▸ Goal
Print exactly those lines that run from the beginning of the data to the line bearing "sc.view_settings.exposure=0", inclusive.

▸ Provided material
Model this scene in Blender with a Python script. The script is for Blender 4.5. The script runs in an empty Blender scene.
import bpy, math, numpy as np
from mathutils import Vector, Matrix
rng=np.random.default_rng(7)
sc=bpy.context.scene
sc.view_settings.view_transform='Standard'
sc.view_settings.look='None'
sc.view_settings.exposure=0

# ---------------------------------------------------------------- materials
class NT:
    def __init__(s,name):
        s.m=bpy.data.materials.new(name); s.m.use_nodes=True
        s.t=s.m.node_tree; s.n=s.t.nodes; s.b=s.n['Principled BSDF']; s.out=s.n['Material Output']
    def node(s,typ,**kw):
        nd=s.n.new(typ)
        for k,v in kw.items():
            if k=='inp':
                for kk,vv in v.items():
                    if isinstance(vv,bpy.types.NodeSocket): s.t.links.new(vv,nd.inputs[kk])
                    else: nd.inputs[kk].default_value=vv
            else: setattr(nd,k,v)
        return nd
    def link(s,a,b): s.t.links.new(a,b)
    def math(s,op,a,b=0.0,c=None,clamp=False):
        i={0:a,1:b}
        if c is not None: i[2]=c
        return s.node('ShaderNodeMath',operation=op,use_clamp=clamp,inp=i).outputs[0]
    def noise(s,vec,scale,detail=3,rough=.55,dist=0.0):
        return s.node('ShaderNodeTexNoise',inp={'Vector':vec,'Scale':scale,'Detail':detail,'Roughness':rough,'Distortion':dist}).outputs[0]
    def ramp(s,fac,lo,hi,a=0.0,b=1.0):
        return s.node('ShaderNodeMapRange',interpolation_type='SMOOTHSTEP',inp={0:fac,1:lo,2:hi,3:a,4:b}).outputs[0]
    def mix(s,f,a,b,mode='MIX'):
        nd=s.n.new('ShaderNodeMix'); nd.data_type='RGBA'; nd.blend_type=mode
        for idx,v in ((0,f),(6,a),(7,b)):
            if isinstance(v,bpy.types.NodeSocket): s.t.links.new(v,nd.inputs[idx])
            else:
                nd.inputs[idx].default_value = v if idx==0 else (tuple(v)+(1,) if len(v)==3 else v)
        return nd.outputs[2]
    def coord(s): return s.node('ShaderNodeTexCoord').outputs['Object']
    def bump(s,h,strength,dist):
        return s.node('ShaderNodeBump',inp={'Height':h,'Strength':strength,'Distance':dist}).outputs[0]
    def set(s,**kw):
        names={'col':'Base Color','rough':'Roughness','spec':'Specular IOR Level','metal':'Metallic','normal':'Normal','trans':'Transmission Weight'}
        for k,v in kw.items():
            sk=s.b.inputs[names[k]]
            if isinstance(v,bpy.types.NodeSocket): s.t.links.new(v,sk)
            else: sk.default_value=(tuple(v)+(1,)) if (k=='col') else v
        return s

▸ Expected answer
Model this scene in Blender with a Python script. The script is for Blender 4.5. The script runs in an empty Blender scene.
import bpy, math, numpy as np
from mathutils import Vector, Matrix
rng=np.random.default_rng(7)
sc=bpy.context.scene
sc.view_settings.view_transform='Standard'
sc.view_settings.look='None'
sc.view_settings.exposure=0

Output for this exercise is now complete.